## Job
Reproduce, word for word, only the lines from the one containing "The Blender Python script for this scene continues." through the one containing "struct('wall_end', w, M_wallE, smooth=False)", both included.

##### Task material #####

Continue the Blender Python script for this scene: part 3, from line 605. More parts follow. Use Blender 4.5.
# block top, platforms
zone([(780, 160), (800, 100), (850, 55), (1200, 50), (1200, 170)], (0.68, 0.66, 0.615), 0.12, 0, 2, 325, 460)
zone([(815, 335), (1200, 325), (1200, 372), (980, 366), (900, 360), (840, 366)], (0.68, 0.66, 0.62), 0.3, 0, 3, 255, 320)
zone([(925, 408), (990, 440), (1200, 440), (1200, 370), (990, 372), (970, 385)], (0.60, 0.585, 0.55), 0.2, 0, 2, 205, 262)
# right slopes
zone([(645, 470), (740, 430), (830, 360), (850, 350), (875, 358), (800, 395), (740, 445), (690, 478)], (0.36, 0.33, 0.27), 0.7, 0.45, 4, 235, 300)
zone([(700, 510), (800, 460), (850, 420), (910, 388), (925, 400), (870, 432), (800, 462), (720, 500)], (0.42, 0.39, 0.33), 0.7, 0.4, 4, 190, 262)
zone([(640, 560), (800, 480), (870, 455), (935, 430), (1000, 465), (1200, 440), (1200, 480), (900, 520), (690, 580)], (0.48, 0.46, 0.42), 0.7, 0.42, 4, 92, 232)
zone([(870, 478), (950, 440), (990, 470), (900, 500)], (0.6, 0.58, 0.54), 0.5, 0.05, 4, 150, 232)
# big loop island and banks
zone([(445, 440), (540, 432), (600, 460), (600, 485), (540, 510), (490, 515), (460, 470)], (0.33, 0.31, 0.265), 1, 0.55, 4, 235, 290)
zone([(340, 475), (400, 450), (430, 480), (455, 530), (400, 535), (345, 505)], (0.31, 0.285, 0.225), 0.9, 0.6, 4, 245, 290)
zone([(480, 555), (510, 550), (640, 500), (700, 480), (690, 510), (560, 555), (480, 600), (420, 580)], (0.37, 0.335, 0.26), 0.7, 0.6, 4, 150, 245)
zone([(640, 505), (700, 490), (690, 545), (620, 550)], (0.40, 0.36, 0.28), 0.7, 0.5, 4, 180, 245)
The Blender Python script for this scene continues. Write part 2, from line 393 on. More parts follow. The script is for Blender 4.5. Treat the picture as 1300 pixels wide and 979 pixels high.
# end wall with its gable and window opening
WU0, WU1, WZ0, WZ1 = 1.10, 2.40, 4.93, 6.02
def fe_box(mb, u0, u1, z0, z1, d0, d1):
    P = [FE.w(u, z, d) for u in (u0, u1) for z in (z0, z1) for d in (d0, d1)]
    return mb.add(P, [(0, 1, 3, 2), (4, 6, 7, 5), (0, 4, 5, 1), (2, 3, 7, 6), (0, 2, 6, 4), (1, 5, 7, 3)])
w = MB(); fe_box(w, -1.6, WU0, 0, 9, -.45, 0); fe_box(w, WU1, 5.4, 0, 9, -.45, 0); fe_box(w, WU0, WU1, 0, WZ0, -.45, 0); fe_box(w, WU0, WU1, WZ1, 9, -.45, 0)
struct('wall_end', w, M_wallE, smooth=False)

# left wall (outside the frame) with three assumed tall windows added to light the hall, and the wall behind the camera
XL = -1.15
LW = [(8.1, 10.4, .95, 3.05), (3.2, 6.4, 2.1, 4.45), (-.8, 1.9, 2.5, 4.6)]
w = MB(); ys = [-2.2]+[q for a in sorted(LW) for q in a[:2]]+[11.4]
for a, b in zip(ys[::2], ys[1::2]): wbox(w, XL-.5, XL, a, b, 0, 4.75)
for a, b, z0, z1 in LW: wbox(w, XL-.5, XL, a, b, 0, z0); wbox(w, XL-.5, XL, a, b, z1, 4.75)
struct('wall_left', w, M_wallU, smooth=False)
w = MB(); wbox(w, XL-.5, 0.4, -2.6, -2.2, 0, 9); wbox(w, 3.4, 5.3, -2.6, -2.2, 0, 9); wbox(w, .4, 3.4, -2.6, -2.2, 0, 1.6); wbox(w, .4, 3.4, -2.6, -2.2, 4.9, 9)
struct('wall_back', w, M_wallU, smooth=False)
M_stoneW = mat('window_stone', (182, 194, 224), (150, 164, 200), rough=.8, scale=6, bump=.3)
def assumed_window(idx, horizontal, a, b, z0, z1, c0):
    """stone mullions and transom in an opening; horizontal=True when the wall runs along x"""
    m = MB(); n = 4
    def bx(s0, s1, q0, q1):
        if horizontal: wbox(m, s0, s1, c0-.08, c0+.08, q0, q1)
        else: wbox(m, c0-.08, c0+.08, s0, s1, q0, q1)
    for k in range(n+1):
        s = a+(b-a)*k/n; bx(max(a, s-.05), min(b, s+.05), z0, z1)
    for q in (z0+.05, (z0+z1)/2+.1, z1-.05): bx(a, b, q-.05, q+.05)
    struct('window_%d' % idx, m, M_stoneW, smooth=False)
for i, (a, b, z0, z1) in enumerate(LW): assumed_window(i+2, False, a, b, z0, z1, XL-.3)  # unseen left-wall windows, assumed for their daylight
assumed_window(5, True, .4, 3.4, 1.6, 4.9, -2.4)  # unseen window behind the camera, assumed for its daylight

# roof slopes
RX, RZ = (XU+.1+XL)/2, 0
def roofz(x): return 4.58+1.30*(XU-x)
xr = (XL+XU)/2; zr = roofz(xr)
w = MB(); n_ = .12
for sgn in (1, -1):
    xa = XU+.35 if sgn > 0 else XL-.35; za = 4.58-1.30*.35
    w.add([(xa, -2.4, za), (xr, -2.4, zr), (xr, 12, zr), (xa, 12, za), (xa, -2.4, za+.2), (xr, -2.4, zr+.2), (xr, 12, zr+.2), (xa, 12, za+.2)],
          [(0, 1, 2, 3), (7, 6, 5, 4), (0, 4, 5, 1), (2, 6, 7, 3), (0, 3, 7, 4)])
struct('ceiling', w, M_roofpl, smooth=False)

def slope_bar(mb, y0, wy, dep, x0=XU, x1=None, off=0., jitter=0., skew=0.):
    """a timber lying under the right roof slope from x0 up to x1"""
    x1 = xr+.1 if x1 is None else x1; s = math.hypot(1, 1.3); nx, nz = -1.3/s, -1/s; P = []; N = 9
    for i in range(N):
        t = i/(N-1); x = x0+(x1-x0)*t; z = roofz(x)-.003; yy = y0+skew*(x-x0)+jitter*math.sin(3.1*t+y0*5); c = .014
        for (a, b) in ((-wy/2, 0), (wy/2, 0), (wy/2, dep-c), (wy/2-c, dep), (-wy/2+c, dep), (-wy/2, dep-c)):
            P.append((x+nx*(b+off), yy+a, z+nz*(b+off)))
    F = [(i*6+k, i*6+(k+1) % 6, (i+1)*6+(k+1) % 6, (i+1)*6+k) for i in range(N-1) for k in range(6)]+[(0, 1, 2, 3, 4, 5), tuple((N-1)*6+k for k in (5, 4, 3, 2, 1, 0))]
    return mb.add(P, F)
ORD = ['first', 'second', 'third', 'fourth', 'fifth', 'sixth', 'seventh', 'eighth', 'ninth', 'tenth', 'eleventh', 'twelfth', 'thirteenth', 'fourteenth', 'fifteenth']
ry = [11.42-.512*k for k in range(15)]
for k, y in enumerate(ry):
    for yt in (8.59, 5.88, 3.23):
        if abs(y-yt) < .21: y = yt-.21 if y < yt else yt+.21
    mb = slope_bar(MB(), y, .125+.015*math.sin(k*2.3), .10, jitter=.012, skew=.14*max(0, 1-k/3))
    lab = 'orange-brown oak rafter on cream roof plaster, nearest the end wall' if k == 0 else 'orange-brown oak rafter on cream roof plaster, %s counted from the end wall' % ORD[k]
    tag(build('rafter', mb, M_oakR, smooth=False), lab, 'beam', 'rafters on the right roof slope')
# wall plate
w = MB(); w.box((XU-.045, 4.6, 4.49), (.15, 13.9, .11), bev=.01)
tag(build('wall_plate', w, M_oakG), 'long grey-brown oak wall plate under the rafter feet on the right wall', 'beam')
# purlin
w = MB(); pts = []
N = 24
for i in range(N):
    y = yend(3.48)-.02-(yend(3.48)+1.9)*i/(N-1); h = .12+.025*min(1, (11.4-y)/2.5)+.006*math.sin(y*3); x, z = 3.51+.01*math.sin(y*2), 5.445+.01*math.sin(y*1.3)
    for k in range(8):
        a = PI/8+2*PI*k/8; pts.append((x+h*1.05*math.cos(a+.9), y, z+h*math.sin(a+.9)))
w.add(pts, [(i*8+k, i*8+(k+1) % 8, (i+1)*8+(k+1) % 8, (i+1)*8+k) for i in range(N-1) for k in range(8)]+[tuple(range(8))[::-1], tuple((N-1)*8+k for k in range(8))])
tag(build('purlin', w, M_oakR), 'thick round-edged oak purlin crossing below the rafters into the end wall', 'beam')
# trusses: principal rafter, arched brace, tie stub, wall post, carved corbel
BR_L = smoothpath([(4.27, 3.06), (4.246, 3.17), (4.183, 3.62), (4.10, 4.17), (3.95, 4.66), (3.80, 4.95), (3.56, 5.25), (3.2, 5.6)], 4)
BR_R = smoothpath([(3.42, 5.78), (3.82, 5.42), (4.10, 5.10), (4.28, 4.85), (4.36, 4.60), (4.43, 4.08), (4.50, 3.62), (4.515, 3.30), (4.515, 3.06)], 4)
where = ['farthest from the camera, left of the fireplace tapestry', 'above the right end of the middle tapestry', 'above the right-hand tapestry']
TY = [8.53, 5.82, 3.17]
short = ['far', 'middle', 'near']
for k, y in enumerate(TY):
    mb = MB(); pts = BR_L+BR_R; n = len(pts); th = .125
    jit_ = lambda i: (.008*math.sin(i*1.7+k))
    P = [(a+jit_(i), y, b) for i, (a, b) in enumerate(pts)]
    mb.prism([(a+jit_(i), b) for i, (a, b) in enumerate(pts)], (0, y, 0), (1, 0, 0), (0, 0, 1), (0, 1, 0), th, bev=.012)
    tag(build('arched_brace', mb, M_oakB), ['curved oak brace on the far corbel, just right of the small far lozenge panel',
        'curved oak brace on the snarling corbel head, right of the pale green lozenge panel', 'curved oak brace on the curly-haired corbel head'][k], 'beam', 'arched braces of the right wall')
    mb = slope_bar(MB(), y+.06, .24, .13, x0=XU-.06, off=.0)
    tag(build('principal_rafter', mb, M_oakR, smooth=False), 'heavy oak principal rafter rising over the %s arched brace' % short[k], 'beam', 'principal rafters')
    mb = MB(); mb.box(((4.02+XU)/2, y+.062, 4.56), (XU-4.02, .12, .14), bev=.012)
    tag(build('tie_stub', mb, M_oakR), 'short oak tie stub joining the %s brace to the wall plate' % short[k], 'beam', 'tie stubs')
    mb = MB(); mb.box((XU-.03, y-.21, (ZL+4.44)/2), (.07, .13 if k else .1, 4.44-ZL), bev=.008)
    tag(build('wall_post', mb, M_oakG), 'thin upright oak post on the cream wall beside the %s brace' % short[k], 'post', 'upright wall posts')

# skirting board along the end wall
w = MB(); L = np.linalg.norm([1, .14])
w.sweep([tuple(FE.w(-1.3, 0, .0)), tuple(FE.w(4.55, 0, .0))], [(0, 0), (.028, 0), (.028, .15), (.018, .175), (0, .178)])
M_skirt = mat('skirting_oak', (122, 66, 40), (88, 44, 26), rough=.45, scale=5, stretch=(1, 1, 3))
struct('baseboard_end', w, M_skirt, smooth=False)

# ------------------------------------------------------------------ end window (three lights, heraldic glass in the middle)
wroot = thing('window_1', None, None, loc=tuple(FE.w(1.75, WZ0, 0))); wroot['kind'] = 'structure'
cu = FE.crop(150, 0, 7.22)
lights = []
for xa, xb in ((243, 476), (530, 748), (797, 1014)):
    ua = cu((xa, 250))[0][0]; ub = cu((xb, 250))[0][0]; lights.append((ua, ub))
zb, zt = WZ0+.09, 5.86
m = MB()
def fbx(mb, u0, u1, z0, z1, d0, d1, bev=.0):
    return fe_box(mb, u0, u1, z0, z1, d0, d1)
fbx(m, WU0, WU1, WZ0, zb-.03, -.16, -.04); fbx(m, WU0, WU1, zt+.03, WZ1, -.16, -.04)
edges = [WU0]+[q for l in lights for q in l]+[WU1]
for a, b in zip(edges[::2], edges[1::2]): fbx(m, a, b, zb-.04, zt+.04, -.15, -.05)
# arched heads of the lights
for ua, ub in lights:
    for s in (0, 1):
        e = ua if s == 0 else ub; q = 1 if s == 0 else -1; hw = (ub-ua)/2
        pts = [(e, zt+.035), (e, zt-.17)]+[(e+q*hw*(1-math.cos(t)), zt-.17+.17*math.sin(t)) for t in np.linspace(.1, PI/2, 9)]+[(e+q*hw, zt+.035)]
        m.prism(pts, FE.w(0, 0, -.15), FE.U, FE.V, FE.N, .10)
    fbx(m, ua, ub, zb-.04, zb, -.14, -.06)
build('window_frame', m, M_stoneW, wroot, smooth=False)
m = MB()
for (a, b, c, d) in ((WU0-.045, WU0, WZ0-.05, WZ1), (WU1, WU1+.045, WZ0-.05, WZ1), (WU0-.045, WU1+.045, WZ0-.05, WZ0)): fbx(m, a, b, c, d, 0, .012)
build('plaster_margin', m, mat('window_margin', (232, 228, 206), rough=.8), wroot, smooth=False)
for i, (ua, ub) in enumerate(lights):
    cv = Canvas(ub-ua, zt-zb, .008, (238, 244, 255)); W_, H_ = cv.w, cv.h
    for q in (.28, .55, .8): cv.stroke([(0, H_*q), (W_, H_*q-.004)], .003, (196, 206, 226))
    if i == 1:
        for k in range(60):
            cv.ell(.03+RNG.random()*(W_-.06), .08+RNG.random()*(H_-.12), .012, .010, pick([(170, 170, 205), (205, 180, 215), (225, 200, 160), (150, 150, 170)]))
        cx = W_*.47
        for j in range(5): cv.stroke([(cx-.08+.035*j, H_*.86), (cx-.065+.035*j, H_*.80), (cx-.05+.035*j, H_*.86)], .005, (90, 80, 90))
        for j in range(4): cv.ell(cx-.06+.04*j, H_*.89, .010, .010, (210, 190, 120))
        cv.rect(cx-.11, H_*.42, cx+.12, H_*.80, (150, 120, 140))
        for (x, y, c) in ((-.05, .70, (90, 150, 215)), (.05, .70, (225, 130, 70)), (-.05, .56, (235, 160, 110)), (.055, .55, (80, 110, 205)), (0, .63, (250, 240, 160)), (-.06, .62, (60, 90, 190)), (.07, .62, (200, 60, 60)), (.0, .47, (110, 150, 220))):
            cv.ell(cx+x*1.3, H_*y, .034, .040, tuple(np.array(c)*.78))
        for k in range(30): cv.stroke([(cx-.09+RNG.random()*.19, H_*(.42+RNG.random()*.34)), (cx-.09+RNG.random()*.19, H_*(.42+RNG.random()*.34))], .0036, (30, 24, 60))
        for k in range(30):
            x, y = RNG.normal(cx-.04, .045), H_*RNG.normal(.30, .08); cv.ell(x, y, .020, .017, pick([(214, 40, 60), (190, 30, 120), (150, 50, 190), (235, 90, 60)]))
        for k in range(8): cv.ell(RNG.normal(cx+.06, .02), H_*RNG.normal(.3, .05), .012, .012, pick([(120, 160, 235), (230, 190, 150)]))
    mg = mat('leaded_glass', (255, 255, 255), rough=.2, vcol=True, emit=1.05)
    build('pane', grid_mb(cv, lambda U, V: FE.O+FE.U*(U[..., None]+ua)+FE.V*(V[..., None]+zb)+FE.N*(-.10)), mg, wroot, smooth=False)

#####

## Answer in full
The Blender Python script for this scene continues. Write part 2, from line 393 on. More parts follow. The script is for Blender 4.5. Treat the picture as 1300 pixels wide and 979 pixels high.
# end wall with its gable and window opening
WU0, WU1, WZ0, WZ1 = 1.10, 2.40, 4.93, 6.02
def fe_box(mb, u0, u1, z0, z1, d0, d1):
    P = [FE.w(u, z, d) for u in (u0, u1) for z in (z0, z1) for d in (d0, d1)]
    return mb.add(P, [(0, 1, 3, 2), (4, 6, 7, 5), (0, 4, 5, 1), (2, 3, 7, 6), (0, 2, 6, 4), (1, 5, 7, 3)])
w = MB(); fe_box(w, -1.6, WU0, 0, 9, -.45, 0); fe_box(w, WU1, 5.4, 0, 9, -.45, 0); fe_box(w, WU0, WU1, 0, WZ0, -.45, 0); fe_box(w, WU0, WU1, WZ1, 9, -.45, 0)
struct('wall_end', w, M_wallE, smooth=False)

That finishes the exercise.